### Given information

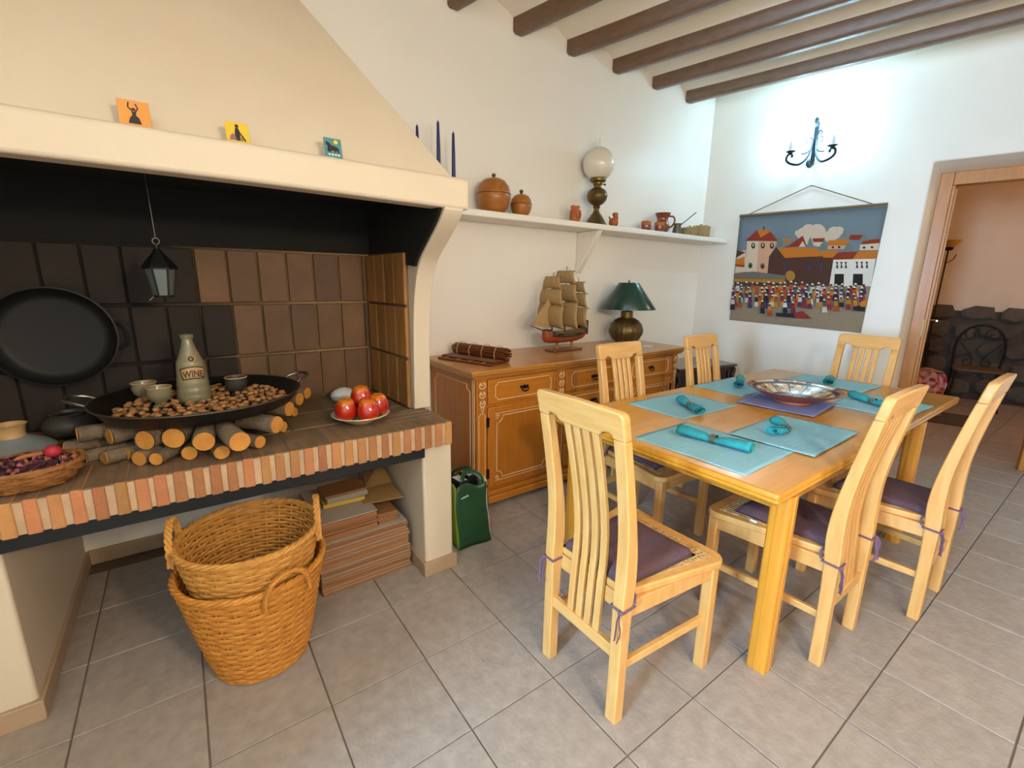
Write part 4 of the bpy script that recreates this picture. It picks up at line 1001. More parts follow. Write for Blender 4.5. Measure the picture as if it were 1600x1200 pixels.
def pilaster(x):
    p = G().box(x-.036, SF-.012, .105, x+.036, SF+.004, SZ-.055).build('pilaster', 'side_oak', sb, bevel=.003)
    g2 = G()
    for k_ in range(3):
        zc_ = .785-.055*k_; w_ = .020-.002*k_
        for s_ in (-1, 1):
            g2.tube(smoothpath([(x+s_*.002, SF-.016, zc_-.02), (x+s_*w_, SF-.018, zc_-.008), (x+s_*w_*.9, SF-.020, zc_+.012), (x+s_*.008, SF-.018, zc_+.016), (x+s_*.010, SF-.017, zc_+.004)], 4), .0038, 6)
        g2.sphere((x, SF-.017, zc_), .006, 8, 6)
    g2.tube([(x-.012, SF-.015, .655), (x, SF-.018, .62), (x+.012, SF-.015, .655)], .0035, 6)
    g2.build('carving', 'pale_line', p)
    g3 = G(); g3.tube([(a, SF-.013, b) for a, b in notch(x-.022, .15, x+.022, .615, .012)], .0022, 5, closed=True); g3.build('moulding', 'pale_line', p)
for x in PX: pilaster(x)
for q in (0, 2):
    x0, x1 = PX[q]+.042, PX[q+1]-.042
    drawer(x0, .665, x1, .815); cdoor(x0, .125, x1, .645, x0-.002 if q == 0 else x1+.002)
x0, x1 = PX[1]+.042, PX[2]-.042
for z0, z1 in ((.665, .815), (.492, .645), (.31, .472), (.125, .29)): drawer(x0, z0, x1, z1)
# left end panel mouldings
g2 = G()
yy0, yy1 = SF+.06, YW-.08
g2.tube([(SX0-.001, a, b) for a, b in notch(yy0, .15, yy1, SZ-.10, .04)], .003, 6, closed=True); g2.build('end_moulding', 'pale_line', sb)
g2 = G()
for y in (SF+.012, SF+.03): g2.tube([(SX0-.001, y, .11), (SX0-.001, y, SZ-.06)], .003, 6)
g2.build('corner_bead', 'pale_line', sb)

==

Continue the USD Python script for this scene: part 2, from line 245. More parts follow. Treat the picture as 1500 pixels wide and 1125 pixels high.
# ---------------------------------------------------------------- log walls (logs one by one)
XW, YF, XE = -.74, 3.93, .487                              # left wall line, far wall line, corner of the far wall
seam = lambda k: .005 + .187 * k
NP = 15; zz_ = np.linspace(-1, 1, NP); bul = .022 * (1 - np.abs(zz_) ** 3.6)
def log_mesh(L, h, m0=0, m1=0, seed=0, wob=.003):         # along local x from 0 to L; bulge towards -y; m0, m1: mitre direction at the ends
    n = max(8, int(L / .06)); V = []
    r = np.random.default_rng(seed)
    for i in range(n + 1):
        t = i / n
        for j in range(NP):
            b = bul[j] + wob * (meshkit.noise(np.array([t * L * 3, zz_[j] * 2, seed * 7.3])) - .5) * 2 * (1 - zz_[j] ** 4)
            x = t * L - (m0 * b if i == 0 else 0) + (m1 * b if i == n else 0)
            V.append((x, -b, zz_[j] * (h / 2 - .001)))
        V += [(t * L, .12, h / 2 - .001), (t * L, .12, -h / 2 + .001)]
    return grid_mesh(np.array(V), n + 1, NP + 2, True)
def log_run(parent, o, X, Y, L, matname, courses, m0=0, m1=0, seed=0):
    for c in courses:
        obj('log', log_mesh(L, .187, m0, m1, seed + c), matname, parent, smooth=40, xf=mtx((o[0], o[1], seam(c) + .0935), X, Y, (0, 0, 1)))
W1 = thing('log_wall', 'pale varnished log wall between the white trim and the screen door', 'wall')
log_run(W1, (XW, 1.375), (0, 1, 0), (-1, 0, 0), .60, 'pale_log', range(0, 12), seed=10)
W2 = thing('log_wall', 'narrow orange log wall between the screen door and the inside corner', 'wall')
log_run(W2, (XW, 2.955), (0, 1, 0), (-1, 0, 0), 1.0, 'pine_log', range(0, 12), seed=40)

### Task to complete
Show every line from the listing above in which the string "script" appears.

### Completed task
Write part 4 of the bpy script that recreates this picture. It picks up at line 1001. More parts follow. Write for Blender 4.5. Measure the picture as if it were 1600x1200 pixels.
Continue the USD Python script for this scene: part 2, from line 245. More parts follow. Treat the picture as 1500 pixels wide and 1125 pixels high.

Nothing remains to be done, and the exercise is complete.